A new NBA Collective Bargaining Agreement is agreed upon.
That’s the important news in negotiations between players and owners.
The saga doesn’t end there, though. League and union representatives crafted the new CBA. Membership on both sides must still approve it.
But the deadline to opt out of the current CBA was tomorrow – sooner than ratification can logistically be completed.
What if one sides votes down the new CBA? If neither sides opts out of the current CBA, both sides could be stuck in a deal nobody wants through 2021. Or if one side opts out of the current CBA, an acceptable fallback compromise of continuation could be lost.

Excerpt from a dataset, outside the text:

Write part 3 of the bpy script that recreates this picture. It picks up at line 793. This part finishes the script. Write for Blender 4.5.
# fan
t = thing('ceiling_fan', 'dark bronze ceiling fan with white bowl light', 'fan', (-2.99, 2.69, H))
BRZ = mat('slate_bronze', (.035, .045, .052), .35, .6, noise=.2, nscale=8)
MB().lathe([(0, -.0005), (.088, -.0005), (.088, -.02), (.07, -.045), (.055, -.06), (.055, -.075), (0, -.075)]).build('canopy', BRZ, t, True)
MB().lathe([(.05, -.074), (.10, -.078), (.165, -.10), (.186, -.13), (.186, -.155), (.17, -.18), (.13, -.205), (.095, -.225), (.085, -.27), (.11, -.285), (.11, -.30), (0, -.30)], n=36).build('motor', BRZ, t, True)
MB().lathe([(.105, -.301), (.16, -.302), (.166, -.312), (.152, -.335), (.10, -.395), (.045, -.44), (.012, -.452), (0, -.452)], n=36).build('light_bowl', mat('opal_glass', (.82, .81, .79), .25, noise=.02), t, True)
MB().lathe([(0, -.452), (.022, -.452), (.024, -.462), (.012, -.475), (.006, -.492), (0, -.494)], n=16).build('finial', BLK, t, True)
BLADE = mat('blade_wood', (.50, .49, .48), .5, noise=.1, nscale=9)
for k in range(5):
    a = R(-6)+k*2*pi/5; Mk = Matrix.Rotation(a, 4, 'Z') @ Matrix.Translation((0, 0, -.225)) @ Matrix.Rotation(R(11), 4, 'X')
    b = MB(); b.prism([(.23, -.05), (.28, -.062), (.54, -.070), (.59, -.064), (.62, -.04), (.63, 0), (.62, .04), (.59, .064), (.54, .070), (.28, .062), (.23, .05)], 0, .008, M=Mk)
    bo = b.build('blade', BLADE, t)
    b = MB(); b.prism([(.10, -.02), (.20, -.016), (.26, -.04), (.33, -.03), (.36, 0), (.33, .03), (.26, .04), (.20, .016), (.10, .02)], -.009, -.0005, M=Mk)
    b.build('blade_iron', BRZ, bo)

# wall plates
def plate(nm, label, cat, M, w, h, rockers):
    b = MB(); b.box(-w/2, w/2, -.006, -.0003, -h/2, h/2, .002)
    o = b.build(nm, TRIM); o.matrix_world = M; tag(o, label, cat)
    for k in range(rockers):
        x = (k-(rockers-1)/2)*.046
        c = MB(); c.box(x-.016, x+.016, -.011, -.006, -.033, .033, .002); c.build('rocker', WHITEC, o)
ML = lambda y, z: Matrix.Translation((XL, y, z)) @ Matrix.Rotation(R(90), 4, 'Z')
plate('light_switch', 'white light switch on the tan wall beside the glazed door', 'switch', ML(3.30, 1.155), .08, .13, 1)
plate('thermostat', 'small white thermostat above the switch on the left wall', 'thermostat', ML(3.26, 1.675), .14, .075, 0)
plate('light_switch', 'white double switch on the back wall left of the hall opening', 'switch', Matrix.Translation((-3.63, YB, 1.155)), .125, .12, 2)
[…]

The NBA and National Basketball Players Association found a solution to that dilemma, which they announced in a joint statement:The NBA and NBPA have reached a tentative agreement on a new Collective Bargaining Agreement, pending ratification by players and team owners.
In order to give both sides enough time to review the terms of the agreement and vote to ratify, the parties have agreed to extend the mutual deadline to opt out of the existing CBA from Dec. 15, 2016, to Jan. 13, 2017.
NBA commissioner Adam Silver knows what owners want, and NBPA executive director Michele Roberts knows what players want. It’d be shocking if the new CBA isn’t ratified.
But rather than being stuck in an untenable hole in the (extremely unlikely) event one side disapproves, pushing the opt-out deadline to Jan. 13 allows for a better path forward.
Far more likely: Both sides accept the new CBA and render the opt out irrelevant.